◆ **WORK REQUIRED**
Of the lines in this listing, how many contain the word "wide"? Give the number and nothing else.

═════ STORED DATA ═════

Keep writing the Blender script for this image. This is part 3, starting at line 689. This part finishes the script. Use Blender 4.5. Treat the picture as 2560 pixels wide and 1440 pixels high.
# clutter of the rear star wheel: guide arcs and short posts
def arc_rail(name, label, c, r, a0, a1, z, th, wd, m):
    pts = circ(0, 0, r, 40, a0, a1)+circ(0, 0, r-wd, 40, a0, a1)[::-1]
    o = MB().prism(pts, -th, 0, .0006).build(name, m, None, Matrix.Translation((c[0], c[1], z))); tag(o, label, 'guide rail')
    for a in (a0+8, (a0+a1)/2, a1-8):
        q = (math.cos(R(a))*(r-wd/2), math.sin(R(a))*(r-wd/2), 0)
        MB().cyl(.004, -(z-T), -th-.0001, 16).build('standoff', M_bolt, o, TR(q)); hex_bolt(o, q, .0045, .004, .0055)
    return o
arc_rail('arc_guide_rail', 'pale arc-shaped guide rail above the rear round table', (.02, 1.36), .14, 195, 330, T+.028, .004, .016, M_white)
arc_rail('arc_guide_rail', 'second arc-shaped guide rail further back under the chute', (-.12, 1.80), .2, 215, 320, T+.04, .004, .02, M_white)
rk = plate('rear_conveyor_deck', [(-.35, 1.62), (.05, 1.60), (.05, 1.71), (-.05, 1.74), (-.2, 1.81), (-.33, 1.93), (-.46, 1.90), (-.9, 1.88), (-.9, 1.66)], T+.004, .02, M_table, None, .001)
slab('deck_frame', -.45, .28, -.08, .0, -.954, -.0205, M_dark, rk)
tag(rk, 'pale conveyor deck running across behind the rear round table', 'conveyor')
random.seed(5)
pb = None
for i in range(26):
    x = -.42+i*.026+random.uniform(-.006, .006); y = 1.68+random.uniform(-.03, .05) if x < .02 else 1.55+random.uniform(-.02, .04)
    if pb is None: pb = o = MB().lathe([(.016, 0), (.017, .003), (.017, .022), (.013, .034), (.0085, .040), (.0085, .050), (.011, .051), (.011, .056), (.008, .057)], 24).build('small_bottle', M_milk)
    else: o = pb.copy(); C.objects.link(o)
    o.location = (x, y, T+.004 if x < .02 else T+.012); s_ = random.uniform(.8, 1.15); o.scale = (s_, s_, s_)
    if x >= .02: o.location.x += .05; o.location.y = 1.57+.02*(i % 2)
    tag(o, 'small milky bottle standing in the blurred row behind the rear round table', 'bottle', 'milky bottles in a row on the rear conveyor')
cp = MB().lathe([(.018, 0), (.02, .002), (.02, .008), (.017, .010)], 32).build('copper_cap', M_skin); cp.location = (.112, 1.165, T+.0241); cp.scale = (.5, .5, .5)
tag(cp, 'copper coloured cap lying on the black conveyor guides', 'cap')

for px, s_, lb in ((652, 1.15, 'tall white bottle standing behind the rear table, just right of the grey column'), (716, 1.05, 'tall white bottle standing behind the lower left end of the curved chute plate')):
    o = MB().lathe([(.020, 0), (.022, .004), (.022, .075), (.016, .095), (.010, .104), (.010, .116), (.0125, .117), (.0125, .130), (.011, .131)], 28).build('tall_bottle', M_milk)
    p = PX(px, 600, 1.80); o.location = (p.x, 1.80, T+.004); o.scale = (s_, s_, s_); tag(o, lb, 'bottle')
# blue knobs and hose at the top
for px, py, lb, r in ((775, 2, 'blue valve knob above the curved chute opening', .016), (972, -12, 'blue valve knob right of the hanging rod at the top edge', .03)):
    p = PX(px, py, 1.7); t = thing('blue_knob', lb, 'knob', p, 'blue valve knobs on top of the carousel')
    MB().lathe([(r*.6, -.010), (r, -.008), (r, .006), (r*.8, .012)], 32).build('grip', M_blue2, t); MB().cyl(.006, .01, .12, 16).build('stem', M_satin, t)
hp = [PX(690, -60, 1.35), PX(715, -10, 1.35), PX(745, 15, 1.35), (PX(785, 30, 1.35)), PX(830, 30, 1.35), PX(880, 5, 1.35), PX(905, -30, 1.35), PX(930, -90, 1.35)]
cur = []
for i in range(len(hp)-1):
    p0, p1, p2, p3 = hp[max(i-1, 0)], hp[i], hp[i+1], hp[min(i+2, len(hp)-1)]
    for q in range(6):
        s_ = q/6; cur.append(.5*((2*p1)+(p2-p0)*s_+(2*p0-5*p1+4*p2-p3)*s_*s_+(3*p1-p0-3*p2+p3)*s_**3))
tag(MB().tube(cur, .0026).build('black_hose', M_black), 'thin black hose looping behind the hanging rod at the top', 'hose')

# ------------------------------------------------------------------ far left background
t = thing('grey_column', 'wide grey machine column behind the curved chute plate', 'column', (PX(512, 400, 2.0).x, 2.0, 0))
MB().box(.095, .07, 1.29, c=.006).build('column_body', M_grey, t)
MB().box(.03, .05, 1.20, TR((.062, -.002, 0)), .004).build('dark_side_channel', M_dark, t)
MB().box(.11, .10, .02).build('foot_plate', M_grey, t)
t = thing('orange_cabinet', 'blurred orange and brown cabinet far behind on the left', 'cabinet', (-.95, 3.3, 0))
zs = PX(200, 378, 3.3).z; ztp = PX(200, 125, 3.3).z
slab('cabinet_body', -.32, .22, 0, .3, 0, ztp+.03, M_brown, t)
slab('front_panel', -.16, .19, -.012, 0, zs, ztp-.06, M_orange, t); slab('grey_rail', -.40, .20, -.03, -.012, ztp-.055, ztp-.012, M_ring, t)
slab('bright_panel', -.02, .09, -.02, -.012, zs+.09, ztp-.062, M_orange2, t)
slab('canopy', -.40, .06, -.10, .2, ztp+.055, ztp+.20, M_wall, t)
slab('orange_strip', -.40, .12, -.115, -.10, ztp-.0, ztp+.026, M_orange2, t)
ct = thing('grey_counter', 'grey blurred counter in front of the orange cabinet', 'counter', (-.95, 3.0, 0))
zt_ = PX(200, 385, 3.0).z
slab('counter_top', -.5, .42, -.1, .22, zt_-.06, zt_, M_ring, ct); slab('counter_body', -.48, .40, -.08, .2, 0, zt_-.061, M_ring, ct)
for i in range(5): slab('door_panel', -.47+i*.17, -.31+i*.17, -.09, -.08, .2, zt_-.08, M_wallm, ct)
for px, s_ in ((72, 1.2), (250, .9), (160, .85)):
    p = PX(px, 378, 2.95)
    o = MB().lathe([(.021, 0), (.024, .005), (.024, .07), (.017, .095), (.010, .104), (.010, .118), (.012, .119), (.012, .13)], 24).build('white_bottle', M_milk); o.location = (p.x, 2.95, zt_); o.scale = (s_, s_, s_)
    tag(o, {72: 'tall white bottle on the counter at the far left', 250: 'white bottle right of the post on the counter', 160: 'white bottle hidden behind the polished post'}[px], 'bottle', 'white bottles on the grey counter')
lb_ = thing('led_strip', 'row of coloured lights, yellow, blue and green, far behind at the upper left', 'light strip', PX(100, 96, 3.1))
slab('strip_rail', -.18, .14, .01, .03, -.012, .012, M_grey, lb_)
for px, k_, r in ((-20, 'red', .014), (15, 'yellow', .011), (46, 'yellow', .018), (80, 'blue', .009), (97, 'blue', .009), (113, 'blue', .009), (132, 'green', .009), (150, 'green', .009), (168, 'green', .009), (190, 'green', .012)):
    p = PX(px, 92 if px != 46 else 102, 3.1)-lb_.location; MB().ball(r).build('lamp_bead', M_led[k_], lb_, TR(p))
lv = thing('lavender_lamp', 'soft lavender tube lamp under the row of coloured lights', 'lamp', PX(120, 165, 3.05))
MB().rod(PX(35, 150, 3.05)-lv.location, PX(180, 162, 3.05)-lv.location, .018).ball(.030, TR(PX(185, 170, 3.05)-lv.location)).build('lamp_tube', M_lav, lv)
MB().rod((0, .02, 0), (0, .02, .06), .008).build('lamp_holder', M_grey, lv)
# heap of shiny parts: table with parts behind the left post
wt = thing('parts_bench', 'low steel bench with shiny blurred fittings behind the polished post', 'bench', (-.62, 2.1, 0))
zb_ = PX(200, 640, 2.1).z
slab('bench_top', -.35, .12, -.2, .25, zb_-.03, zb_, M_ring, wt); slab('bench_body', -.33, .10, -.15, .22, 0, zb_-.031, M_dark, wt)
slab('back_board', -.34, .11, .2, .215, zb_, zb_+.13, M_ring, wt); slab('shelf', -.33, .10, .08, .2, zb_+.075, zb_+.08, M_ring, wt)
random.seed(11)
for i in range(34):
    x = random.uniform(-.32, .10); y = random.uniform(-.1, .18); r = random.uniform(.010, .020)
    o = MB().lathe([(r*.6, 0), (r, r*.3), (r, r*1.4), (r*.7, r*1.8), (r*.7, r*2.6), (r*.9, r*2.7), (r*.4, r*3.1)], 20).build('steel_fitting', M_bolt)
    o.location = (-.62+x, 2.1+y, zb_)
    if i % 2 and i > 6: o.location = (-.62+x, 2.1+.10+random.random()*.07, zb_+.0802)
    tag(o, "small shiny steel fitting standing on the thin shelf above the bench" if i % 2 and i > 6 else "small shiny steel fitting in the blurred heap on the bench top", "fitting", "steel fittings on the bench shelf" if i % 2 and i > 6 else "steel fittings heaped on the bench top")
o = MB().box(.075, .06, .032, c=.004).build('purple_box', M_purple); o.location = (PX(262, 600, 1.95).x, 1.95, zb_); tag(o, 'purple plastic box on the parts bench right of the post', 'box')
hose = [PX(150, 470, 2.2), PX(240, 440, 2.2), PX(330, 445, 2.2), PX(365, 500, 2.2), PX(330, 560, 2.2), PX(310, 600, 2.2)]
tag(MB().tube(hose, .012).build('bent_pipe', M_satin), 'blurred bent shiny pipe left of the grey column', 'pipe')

═════

◆ **RESPONSE FOR THIS EXERCISE**
2